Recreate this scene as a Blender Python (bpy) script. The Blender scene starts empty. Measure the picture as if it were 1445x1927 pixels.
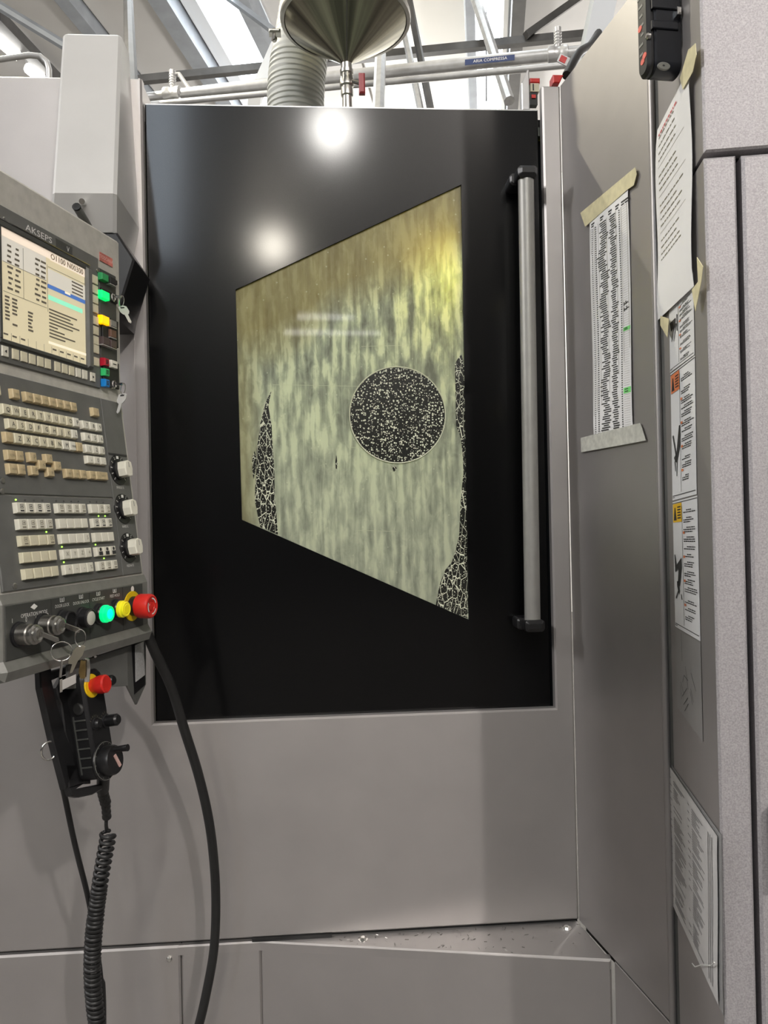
import bpy, bmesh, random
from mathutils import Vector as V, Matrix
from math import sin, cos, radians, pi, atan2, sqrt
random.seed(7)
S = bpy.context.scene
COL = S.collection

# ------------------------------------------------------------------ camera
FPX, CX, CY = 1447.0, 722.5, 963.5            # focal length in pixels of the 1445 x 1927 frame
yaw, pit, rol = radians(3.94), radians(.45), radians(1.19)
EYE = V((0, 0, 1.55))
FW = V((sin(yaw) * cos(pit), cos(yaw) * cos(pit), sin(pit)))
R0 = V((cos(yaw), -sin(yaw), 0))
U0 = R0.cross(FW)
RT = R0 * cos(rol) - U0 * sin(rol)
UP = U0 * cos(rol) + R0 * sin(rol)
cam = bpy.data.cameras.new('camera')
cam.sensor_fit = 'HORIZONTAL'
cam.sensor_width = 36
cam.lens = FPX / 1445 * 36
cam.clip_start = .02
camo = bpy.data.objects.new('camera', cam)
COL.objects.link(camo)
camo.matrix_world = Matrix.Translation(EYE) @ Matrix((RT, UP, -FW)).transposed().to_4x4()
S.camera = camo

# ------------------------------------------------------------------ world, lamps, exposure
w = bpy.data.worlds.new('hall_air')
S.world = w
w.use_nodes = True
w.node_tree.nodes['Background'].inputs[0].default_value = (.86, .93, 1, 1)
w.node_tree.nodes['Background'].inputs[1].default_value = .12


def lamp(name, loc, watts, col=(1, .95, .86), size=.18, kind='POINT'):
    l = bpy.data.lights.new(name, kind)
    l.energy = watts
    l.color = col
    l.shadow_soft_size = size
    o = bpy.data.objects.new(name, l)
    o.location = loc
    COL.objects.link(o)
    return o


lamp('hall_light', (.10, -5.3, 6.0), 330, (1, .97, .92), .22)
lamp('hall_light', (-.85, -9.1, 6.0), 360, (1, .93, .80), .22)
lamp('hall_light', (2.9, -6.0, 6.0), 1020, (1, .94, .89), .10)
lamp('hall_light', (-7.0, .3, 5.6), 900, (1, .98, .97), .6)
lamp('hall_light', (-1.9, 3.6, 5.0), 190, (1, .93, .74), .03)
lamp('hall_light', (6.5, 9.5, 5.0), 650, (1, .98, .95), .2)  # added light beyond the machine, brightens the roof and pipes
lamp('hall_light', (.8, 11.0, 5.0), 260, (1, .98, .95), .2)  # second added light, out of sight behind the door, brightens the roof
lamp('enclosure_work_lamp', (.33, 1.785, 2.10), 11, (1, .84, .05), .03)
lamp('enclosure_fill_light', (.02, 2.25, 1.9), 26, (.93, 1, .86), .10)  # added fill inside the enclosure, brightens the coolant film from behind
VS = S.view_settings
VS.view_transform = 'Standard'
VS.look = 'None'
VS.gamma = 1
VS.exposure = .2
VS.use_curve_mapping = False


# ------------------------------------------------------------------ geometry helpers
def ray(x, y):
    return FW + RT * ((x - CX) / FPX) - UP * ((y - CY) / FPX)


def hit(x, y, o, n):
    d = ray(x, y)
    return EYE + d * ((o - EYE).dot(n) / d.dot(n))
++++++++
**WHAT THE TASK ASKS**. Go through the material and copy out every line with "scene" in it.

**WRITTEN ANSWER**.
Recreate this scene as a Blender Python (bpy) script. The Blender scene starts empty. Measure the picture as if it were 1445x1927 pixels.
S = bpy.context.scene